The Charlotte ObserverOctober 15, 2009 

Bless their hearts.

That's about all I can say to whoever came up with the idea in the new book "Miracle on the Hudson" -- the idea being that the passengers handled the crash with grace because most of them are Southerners.

About two-thirds of the 155 passengers on that US Airways flight are from the South -- many from the Charlotte area. As they evacuated the plane in the icy Hudson River, they helped each other make it to safety, and the men made sure women and children were rescued first. "Perhaps it was because it was a plane full of Southerners," say the book's authors.

I guess Northerners would have clawed for the exits like lions after a wildebeest.

This notion of Southern gentility generally comes from someone who is not actually from the South. So maybe it's time to tell a few secrets. (Fellow Southerners, I'm sorry, but it's time. We can't let them be ignorant forever.)

Let's start with the beginning of this column.
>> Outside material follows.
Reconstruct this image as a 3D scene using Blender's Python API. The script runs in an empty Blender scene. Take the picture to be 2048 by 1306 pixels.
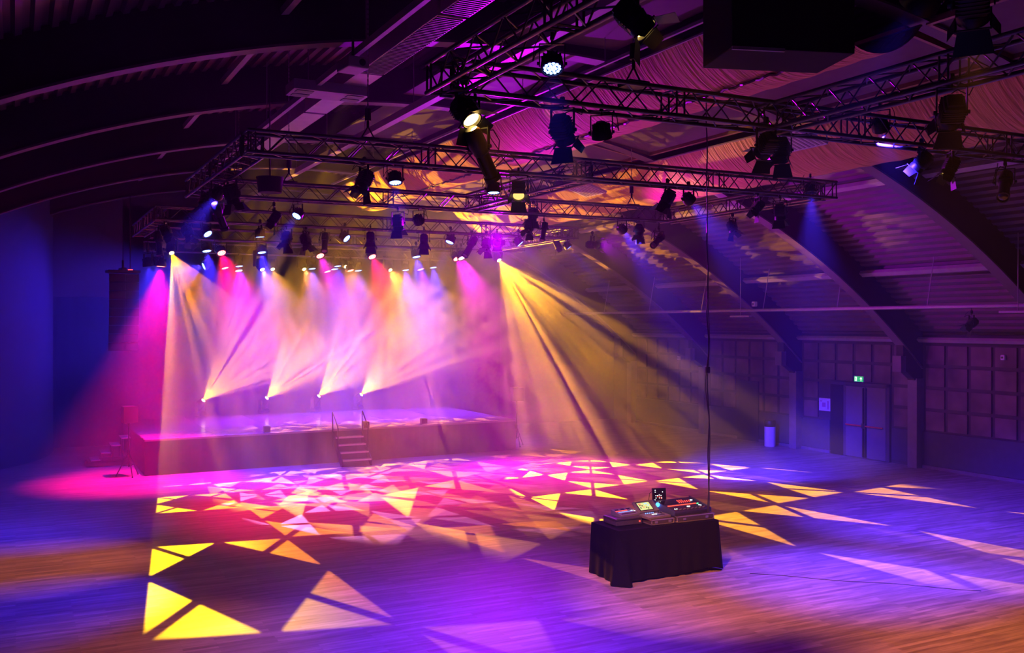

Some of you might be under the impression that "Bless your heart" is a compliment. "Bless your heart" is a complex phrase, with many shades of meaning, but here's the one thing it never, ever means: "Bless your heart."

Here are a few things "Bless your heart" can mean:

You don't have the sense God gave a two-by-four.

I don't think Architectural Digest will be taking pictures of your house anytime soon.

If your boyfriend was any uglier, people would start asking if he's a pointer or a setter.

As a rule, the more sweetly a Southerner smiles when she says "Bless your heart," the quicker you should check your back for knife wounds.